Commission for Conciliation, Mediation and Arbitration

Guidelines on Misconduct Arbitration

C: Assessing Evidence and Drafting an Award

Background facts

 

 

(50) Background facts should set the scene and contain undisputed facts that may be important in analysis later in the award such as length of service or the salary at time of dismissal. Background facts should focus on the following aspects:
(50.1) The parties. These facts describe the parties to the dispute. The question of whether a trade union is a party to the dispute or a representative of the employee in the dispute should be clarified.
(50.2) The workplace. These facts should include the sector, the nature of the work, the size of the workplace and any special considerations that may flow from this. So, for example, a mine may have special requirements as to discipline and safety.
(50.3) Procedures and agreements. These facts should include the facts concerning the regulation of conduct in the workplace such as disciplinary codes, disciplinary procedures and collective agreements.
(50.4) The employment relationship. These facts are specific to the employee such as the contract of employment, length of service, salary at dismissal and disciplinary records.
(50.5) The history of the dispute. These facts should summarise the events leading up to the dispute, the dispute itself, the pre-dismissal procedure, the referral to the CCMA and any relevant procedural history prior to the arbitration hearing into the merits including any delays.
(50.6) The relief sought. This should simply set out the relief which the employee is seeking in the arbitration.
(50.7) The conduct of the arbitration. These facts concern facts specific to the conduct of the arbitration itself.
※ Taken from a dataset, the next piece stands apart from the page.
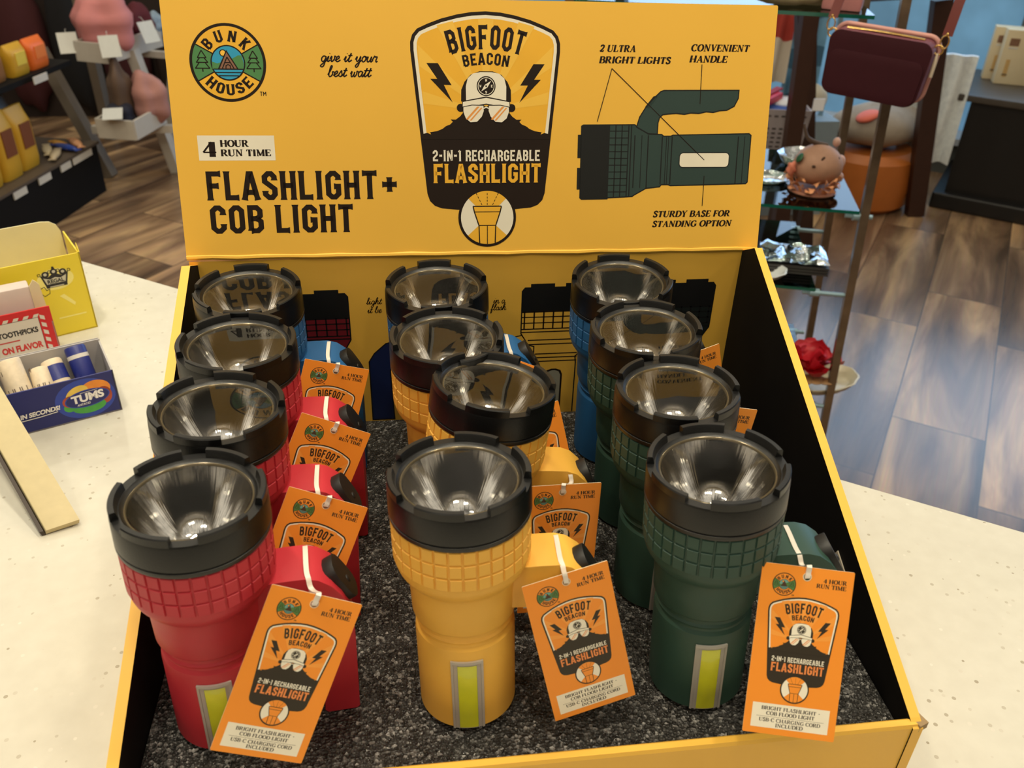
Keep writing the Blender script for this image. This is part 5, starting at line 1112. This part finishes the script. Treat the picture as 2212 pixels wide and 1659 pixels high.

It should deal with representation, dates of the hearing, attendance, applications and rulings concerning the conduct of the arbitration. If representation is disputed or an application is opposed, those disputes may or may not raise factual issues. But if they do, then those issues are best summarised, analysed and decided under a preliminary point on, for example, representation.

 

(51) The degree of detail will depend on the importance that any of these facts may have on analysis later in the assessment. Arbitrators must ensure that an award demonstrates that the decision that they have made is reasonable. 13

 

 

13 Herholdt v Nedbank Ltd (SCA) at para 25.